The federal antitrust settlement allowing Verso Paper’s acquisition of competitor NewPage to move ahead could complicate efforts by the machinists’ union representing workers at Verso’s recently closed Bucksport paper mill to stop its sale and return the mill to papermaking.
But the attorney for the union said their effort to stop the sale based on antitrust concerns will continue as planned.
“This is not just shutting mill, this is an attack on a town, and we do not want to see our people losing these job opportunities,” said Kimberly Tucker, a Lincolnville-based attorney for the local chapter of the International Machinists and Aerospace Workers union.
In its fight over severance pay, the union also has asked a federal court for an injunction to stop Verso’s sale of the Bucksport mill, alleging the company’s sales agreement with a scrap dealer derives from a scheme to reduce papermaking competition that also involves mills in Wisconsin and Minnesota.
An attorney for Verso did not return a request Wednesday afternoon for comment on the settlement’s effect on the case.
The union’s complaint details eight allegations of antitrust violations in connection with Verso’s pending sale of its property to AIM Development. For allegations of federal antitrust violations to win in court, the unions will have to convince a judge that the Department of Justice’s Antitrust Division was wrong, at least in part, to approve a Verso-NewPage settlement.
One section of the federal regulators’ statement on the settlement could make that challenge more difficult.
“Verso contemplated closing the mill before it decided to merge with NewPage,” the Department of Justice statement indicates. “The United States does not allege the closing of the Bucksport mill is a result of the merger.”
But Tucker said she thinks the Department of Justice’s decision was too narrow in looking at the Bucksport mill sale and has asked the U.S. District Court in Maine to consider that AIM’s purchase and demolition of Verso’s former Sartell, Minnesota, paper mill and NewPage’s Kimberly, Wisconsin, mill are part of a larger scheme to reduce competition in the industry.
The unions do allege a connection between the Bucksport sale and NewPage and Verso’s ultimate merger plans, Tucker said, and are asking a federal judge in Maine to investigate further, alleging that internal communications would show that “Verso and NewPage unlawfully agreed to shut down and sell the Bucksport mill to a nonpaper manufacturer in order to make the pending NewPage acquisition more attractive economically to Verso,” adding that both companies have scrapped mills in Sartell, Minnesota, and Kimberly, Wisconsin.
In addition to filing the complaint, parties interested in a return of papermaking to the Bucksport mill allege that there’s at least one buyer interested in operating the mill to make paper.
Rosaire Pelletier, a forest products specialist with the Maine Department of Economic and Community Development, confirmed to the Bangor Daily News late Tuesday that state officials believe a separate party is interested in buying and operating the mill.
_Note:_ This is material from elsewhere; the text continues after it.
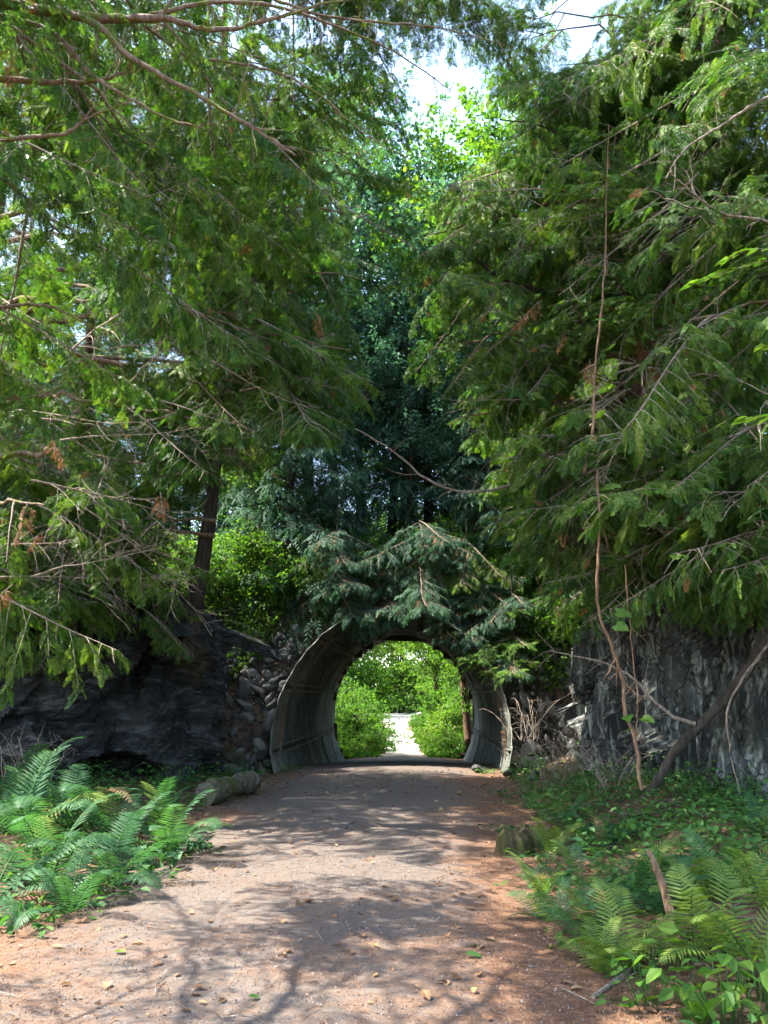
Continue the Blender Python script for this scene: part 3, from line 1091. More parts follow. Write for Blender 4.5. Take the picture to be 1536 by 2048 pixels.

At this point, he said, that likely would require AIM agreeing to resell the papermaking facilities.
“This mill should not be put on the scrap heap as long as there is a willing buyer who wants to operate it in the coated paper market,” Tucker said.
Verso and AIM have said they expect to close the deal on the Bucksport property in January.
In its complaint, the union argues the company cannot justify the shutdown for the sake of improving efficiency.
“Even if Verso could offer an ‘efficiency’ justification for its action to close Bucksport, its subsequent action in selling the Bucksport mill to a salvage company rather than a competitor willing to continue to operate the Bucksport mill as a paper-manufacturing facility, destroys any such justification and makes the original shutdown understanding with NewPage clear,” the complaint reads.
Four of the union’s antitrust complaints deal with federal law and another four with state law.
Verso has not yet replied in full to the union’s antitrust allegations in that case, saying only in a Dec. 22 response that “Verso will demonstrate in future filings that [the union’s] antitrust claims are wholly without merit.”
A hearing on the antitrust claims is scheduled for 1 p.m. Tuesday Jan. 13, in U.S. District Court in Bangor.
The company has not yet filed its response in the case where the Machinists’ Union and Steelworkers Union are at odds over an agreement the state negotiated over severance pay for the more than 500 workers laid off from the mill.